I'm glad that the discussion turns from belief to empirical research for that's where it belongs. There are numerous studies about astrology. By far most of them find no effect at all, some find an effect which may or may not be consistent with astrological predictions. If I compare studies that come out in support of astrology with those that don't I cannot find a difference in the general approach to method of study. Mostly, specific astrological predictions are singled out and looked for in a large sample. Since many astrological predictions are specific about the direction of the effect but vague about effect size ("there is a tendency...", "may be counteracted by...") the reasoning of all those studies is that even if there is but a "tendency" it has to show in a large unbiased sample because all potential counteracting or supporting tendencies should cancel out. The astrologers cite all the supporting findings and deal with the contradictory evidence in the way Bearheart has demonstrated above: The researchers should have looked at...instead and don't know a thing about astrology. Since there are so many conflicting predictions and so many conflicting astrological systems, this reasoning will never run out of arguments. What Gauquelin has thought about that I have cited above.
Two examples and I start with Gauquelin. The 1955 book referenced by Alice has the bulk of his data about the so called Mars effect, and his findings about Jupiter and Saturn. Gauqulin explicitly states that his findings contradict traditional astrology and he does so in no kind terms (see above or: "[astrological arguments are full of] l'ignorance, l'incohérance, la déformation des faits"; no need to translate that, I guess). He has done many more experiments with only negative results and I am at a loss of understanding why only a tiny fraction of the work of the Gauquelins which (a) does not fit well within the astrological theory, (b) is seen by Gauquelin himself as a refutation of traditional astrology, and (c) is known for potentially serious artifacts of data selection, is cited by astrologers.

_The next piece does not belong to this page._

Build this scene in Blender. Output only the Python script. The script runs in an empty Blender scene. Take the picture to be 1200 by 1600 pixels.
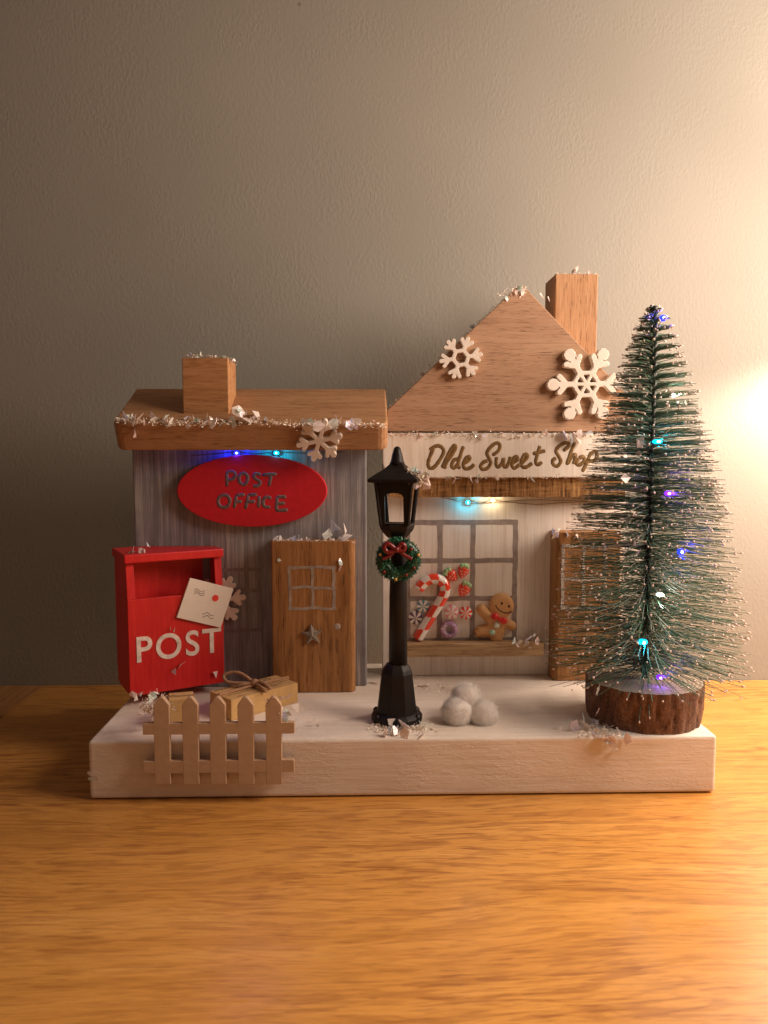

Peter Niehenke was once (and perhaps still is) chairman of one of the German astrological societies. He has made his doctoral dissertation about astrology and I haven't checked the details but I trust a professional astrologer to get the astrological predictions correct. In his two million items of data he looked for several thousand correlations and found nothing at all beyond chance (if you look for several thousand correlations a sizable amount of them must be correct by chance alone) and stated that clearly. He was of course severely criticised in his own astrological journal for singling out effects ('you should have also taken ... into account') and defended his research bravely against his fellow astrologers. When he found that his results did not support his belief he wrote: "I experience every day that the interpretation of the horoscope allows deep insight into the human nature"; he then spoke about "two conflicting realities" and said that astrology is in the danger of becoming a kind of religion, a faith and went on: "But why not? One surely need not worry about astrology and its survival even with more negative results upcoming. A world in which astrology is true is once and for all a more beautiful world than one in which astrology does not exist...The want for astrology to be true, therefore, is much stronger than all rational counterproofs." That's a demonstration how to explain away results one doesn't like.